Without the pictures, set down every line of the data exactly.

* * * * *

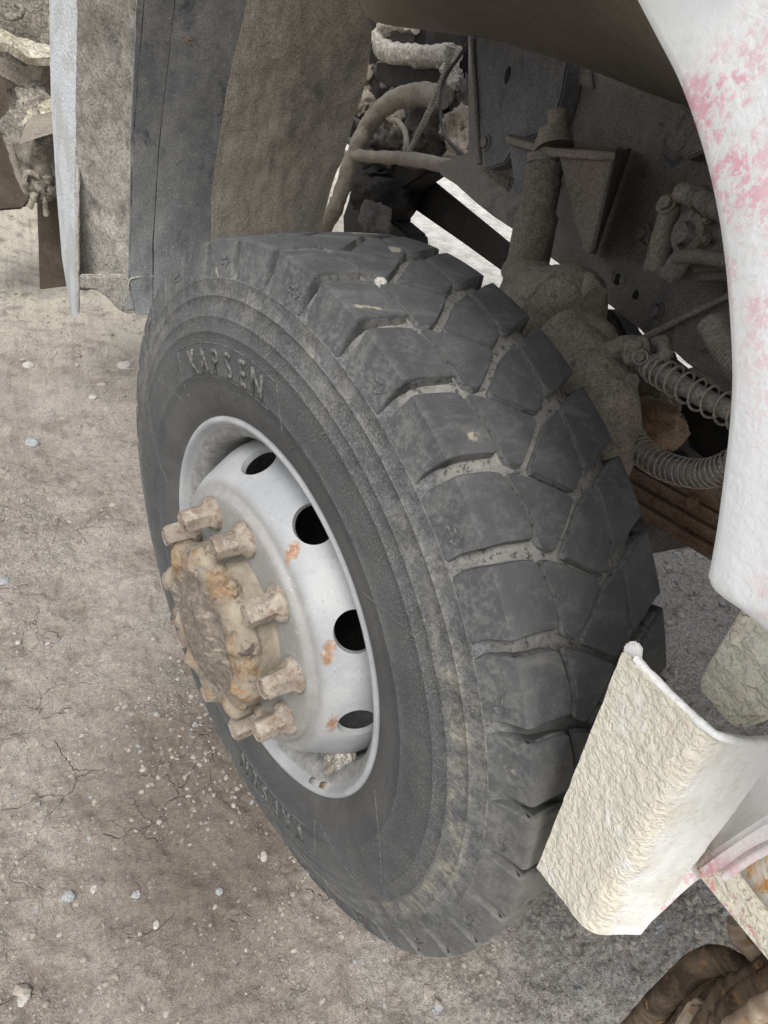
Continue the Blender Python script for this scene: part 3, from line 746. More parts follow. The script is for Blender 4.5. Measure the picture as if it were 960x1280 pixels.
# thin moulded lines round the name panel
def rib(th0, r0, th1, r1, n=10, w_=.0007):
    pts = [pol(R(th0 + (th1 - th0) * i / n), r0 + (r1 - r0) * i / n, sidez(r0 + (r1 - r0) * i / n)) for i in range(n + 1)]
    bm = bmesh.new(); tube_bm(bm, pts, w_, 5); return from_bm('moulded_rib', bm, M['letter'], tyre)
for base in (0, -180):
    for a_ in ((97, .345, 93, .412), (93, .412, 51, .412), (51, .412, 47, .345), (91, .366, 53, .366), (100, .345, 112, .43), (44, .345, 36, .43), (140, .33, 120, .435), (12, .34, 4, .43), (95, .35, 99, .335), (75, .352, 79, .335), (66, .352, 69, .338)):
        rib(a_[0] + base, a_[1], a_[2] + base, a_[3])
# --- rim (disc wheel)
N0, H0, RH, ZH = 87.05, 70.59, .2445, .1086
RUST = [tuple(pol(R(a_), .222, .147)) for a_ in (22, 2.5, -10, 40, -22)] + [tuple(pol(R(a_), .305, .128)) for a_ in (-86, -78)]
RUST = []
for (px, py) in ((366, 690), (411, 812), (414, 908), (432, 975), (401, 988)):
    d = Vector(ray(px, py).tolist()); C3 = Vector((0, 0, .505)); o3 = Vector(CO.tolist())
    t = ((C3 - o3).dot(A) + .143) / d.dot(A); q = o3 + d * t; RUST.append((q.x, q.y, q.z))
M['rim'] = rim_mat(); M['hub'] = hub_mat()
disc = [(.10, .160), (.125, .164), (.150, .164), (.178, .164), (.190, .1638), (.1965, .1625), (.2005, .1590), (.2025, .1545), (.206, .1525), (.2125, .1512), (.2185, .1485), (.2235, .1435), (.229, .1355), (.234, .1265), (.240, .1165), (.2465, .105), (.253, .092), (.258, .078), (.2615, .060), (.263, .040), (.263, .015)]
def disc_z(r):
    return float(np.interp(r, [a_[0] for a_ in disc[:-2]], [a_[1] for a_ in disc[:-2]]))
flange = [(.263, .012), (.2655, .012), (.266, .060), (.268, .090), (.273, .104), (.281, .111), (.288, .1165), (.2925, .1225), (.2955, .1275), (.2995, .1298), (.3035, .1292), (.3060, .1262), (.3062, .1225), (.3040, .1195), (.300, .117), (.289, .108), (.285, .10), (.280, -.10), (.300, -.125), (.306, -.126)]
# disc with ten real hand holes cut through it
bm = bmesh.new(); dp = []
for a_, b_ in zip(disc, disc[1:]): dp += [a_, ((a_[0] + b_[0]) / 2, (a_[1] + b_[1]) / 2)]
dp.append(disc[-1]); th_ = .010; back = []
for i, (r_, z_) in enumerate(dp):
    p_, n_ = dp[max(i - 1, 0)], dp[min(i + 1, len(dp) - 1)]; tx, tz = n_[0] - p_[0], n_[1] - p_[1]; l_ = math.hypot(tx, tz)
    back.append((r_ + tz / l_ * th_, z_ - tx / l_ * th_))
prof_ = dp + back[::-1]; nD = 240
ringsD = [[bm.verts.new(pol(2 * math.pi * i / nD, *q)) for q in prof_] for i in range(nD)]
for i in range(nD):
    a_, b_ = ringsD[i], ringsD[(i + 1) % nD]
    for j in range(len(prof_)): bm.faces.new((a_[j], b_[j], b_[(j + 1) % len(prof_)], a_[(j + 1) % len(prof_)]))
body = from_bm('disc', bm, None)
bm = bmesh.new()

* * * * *

## The output:
Continue the Blender Python script for this scene: part 3, from line 746. More parts follow. The script is for Blender 4.5. Measure the picture as if it were 960x1280 pixels.
# thin moulded lines round the name panel
def rib(th0, r0, th1, r1, n=10, w_=.0007):
    pts = [pol(R(th0 + (th1 - th0) * i / n), r0 + (r1 - r0) * i / n, sidez(r0 + (r1 - r0) * i / n)) for i in range(n + 1)]
    bm = bmesh.new(); tube_bm(bm, pts, w_, 5); return from_bm('moulded_rib', bm, M['letter'], tyre)
for base in (0, -180):
    for a_ in ((97, .345, 93, .412), (93, .412, 51, .412), (51, .412, 47, .345), (91, .366, 53, .366), (100, .345, 112, .43), (44, .345, 36, .43), (140, .33, 120, .435), (12, .34, 4, .43), (95, .35, 99, .335), (75, .352, 79, .335), (66, .352, 69, .338)):
        rib(a_[0] + base, a_[1], a_[2] + base, a_[3])
# --- rim (disc wheel)
N0, H0, RH, ZH = 87.05, 70.59, .2445, .1086
RUST = [tuple(pol(R(a_), .222, .147)) for a_ in (22, 2.5, -10, 40, -22)] + [tuple(pol(R(a_), .305, .128)) for a_ in (-86, -78)]
RUST = []
for (px, py) in ((366, 690), (411, 812), (414, 908), (432, 975), (401, 988)):
    d = Vector(ray(px, py).tolist()); C3 = Vector((0, 0, .505)); o3 = Vector(CO.tolist())
    t = ((C3 - o3).dot(A) + .143) / d.dot(A); q = o3 + d * t; RUST.append((q.x, q.y, q.z))
M['rim'] = rim_mat(); M['hub'] = hub_mat()
disc = [(.10, .160), (.125, .164), (.150, .164), (.178, .164), (.190, .1638), (.1965, .1625), (.2005, .1590), (.2025, .1545), (.206, .1525), (.2125, .1512), (.2185, .1485), (.2235, .1435), (.229, .1355), (.234, .1265), (.240, .1165), (.2465, .105), (.253, .092), (.258, .078), (.2615, .060), (.263, .040), (.263, .015)]
def disc_z(r):
    return float(np.interp(r, [a_[0] for a_ in disc[:-2]], [a_[1] for a_ in disc[:-2]]))
flange = [(.263, .012), (.2655, .012), (.266, .060), (.268, .090), (.273, .104), (.281, .111), (.288, .1165), (.2925, .1225), (.2955, .1275), (.2995, .1298), (.3035, .1292), (.3060, .1262), (.3062, .1225), (.3040, .1195), (.300, .117), (.289, .108), (.285, .10), (.280, -.10), (.300, -.125), (.306, -.126)]
# disc with ten real hand holes cut through it
bm = bmesh.new(); dp = []
for a_, b_ in zip(disc, disc[1:]): dp += [a_, ((a_[0] + b_[0]) / 2, (a_[1] + b_[1]) / 2)]
dp.append(disc[-1]); th_ = .010; back = []
for i, (r_, z_) in enumerate(dp):
    p_, n_ = dp[max(i - 1, 0)], dp[min(i + 1, len(dp) - 1)]; tx, tz = n_[0] - p_[0], n_[1] - p_[1]; l_ = math.hypot(tx, tz)
    back.append((r_ + tz / l_ * th_, z_ - tx / l_ * th_))
prof_ = dp + back[::-1]; nD = 240
ringsD = [[bm.verts.new(pol(2 * math.pi * i / nD, *q)) for q in prof_] for i in range(nD)]
for i in range(nD):
    a_, b_ = ringsD[i], ringsD[(i + 1) % nD]
    for j in range(len(prof_)): bm.faces.new((a_[j], b_[j], b_[(j + 1) % len(prof_)], a_[(j + 1) % len(prof_)]))
body = from_bm('disc', bm, None)
bm = bmesh.new()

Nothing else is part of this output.